● **JOB**
Pull out every line below that contains the word "picture".

● **GIVEN DATA**
============

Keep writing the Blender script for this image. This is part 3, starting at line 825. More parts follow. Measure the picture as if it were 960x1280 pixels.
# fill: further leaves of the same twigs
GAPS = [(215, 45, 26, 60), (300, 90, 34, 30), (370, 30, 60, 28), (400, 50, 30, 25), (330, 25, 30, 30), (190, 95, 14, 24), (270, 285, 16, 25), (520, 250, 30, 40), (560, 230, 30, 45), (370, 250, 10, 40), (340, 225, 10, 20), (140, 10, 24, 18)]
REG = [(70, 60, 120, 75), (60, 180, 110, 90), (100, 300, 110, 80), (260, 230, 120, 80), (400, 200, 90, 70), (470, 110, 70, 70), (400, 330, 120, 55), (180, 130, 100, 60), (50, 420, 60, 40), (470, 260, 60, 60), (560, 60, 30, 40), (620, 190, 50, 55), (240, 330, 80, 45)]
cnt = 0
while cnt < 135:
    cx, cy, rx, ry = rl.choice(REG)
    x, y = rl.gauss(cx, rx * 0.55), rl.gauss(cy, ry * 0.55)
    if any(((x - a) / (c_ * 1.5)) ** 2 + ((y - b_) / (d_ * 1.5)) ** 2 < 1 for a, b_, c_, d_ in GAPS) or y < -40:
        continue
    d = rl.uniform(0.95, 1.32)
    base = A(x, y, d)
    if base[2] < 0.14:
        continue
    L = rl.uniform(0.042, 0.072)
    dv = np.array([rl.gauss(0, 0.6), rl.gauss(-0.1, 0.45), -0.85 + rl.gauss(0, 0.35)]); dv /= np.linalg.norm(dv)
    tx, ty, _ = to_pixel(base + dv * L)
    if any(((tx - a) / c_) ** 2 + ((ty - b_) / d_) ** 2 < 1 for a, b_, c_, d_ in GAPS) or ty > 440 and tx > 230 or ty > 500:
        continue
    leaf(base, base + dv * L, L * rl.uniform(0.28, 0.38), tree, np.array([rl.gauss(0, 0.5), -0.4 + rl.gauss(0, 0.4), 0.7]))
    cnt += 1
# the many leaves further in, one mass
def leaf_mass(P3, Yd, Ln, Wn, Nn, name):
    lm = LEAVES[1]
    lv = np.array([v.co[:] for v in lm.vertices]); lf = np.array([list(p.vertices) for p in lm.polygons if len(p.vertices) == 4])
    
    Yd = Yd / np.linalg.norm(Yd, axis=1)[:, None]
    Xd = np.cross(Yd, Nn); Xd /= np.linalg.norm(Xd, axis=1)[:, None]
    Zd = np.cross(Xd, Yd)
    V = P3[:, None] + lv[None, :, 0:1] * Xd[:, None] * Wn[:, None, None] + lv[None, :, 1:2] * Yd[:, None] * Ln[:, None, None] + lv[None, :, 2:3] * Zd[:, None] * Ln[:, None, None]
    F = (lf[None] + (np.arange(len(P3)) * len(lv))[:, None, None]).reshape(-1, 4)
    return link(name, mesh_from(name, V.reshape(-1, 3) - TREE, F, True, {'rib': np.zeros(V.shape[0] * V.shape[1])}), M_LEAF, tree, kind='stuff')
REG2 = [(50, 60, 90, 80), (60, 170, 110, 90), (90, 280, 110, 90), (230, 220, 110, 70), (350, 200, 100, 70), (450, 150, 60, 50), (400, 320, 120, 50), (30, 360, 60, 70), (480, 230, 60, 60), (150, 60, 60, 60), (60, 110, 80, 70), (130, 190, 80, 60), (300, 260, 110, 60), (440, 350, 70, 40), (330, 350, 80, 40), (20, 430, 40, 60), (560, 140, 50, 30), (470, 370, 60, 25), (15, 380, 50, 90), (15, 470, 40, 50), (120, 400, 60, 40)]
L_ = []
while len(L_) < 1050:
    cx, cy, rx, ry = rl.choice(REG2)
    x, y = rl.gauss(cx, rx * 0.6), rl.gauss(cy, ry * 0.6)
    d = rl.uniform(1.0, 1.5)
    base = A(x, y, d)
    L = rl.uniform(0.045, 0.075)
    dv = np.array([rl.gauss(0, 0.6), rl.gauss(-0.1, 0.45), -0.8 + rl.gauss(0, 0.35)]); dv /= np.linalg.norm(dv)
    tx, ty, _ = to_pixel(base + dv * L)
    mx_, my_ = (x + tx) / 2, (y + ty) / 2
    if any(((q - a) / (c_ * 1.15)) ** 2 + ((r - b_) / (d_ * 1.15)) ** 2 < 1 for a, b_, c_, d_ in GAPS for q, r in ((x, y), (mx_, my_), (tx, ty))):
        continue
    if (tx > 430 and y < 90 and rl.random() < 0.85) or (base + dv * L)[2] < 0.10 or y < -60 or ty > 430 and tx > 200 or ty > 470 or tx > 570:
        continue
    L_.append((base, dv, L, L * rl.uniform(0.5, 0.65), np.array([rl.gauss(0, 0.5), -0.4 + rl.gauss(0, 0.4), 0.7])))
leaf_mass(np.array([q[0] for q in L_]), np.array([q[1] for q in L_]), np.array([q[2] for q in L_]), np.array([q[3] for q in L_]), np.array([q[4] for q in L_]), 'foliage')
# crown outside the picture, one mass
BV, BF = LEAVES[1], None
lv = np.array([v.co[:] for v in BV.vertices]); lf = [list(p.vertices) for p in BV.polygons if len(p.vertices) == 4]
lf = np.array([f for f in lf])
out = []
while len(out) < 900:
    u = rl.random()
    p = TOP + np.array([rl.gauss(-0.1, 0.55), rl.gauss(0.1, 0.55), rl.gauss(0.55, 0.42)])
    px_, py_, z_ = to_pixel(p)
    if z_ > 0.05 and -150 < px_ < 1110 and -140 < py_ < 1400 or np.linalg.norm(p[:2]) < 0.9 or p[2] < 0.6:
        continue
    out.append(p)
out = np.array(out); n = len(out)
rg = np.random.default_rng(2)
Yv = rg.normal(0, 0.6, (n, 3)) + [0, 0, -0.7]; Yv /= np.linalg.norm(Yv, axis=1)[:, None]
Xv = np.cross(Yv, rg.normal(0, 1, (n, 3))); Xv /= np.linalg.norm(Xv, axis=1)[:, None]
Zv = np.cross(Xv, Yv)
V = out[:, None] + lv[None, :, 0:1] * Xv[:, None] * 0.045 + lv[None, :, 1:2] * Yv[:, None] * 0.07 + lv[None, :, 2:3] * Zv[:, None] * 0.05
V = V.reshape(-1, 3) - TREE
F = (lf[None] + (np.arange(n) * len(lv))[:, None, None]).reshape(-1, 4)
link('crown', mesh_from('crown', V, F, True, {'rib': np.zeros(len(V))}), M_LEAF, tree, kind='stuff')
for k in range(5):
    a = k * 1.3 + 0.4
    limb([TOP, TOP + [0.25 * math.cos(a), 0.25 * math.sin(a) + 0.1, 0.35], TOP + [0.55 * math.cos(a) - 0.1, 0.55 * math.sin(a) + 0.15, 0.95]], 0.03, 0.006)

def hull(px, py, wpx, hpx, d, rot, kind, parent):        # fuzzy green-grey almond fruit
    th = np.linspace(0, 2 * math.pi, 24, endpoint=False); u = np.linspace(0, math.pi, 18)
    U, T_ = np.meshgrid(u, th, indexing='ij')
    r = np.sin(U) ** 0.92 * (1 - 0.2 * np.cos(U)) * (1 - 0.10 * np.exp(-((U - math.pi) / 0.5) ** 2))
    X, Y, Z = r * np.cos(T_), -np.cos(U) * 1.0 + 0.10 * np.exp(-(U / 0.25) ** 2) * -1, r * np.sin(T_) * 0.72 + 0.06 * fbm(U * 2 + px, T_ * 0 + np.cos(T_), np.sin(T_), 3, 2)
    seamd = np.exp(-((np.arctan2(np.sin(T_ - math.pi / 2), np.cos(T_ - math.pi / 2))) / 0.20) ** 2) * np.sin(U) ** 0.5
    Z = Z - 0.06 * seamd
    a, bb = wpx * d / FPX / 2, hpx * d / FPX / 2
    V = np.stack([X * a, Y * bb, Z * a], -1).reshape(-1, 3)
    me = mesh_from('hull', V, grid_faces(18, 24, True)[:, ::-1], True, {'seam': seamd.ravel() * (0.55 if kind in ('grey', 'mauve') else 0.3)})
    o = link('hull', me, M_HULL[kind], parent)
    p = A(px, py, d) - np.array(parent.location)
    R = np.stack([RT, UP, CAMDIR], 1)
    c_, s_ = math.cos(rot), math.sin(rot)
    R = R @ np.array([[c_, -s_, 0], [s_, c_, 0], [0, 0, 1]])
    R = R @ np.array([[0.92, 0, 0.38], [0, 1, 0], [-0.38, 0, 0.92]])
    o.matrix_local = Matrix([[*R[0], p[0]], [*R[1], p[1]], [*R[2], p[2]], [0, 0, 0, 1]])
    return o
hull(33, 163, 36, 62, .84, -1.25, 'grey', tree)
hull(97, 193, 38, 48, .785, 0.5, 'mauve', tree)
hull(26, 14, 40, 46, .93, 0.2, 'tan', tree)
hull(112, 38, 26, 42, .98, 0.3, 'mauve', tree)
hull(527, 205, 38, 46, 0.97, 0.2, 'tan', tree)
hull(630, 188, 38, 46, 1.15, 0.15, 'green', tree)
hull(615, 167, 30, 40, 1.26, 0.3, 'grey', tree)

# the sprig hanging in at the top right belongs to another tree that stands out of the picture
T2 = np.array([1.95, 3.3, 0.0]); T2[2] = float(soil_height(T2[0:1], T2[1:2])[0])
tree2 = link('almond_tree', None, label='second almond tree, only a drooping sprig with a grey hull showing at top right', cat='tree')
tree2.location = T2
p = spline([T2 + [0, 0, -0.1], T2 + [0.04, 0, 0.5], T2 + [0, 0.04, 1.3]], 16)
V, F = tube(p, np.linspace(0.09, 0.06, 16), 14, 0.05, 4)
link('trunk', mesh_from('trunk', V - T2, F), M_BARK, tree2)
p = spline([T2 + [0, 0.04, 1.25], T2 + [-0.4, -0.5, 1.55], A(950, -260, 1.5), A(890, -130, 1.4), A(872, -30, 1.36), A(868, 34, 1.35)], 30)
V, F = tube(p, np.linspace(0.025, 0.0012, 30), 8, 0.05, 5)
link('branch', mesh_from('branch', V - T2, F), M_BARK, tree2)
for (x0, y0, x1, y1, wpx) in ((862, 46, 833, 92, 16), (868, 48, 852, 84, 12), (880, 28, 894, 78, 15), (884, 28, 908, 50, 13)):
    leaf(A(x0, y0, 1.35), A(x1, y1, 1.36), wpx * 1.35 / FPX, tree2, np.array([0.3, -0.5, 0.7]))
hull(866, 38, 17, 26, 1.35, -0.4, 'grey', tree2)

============

● **RESULT FOR THIS TASK**
Keep writing the Blender script for this image. This is part 3, starting at line 825. More parts follow. Measure the picture as if it were 960x1280 pixels.
# crown outside the picture, one mass
# the sprig hanging in at the top right belongs to another tree that stands out of the picture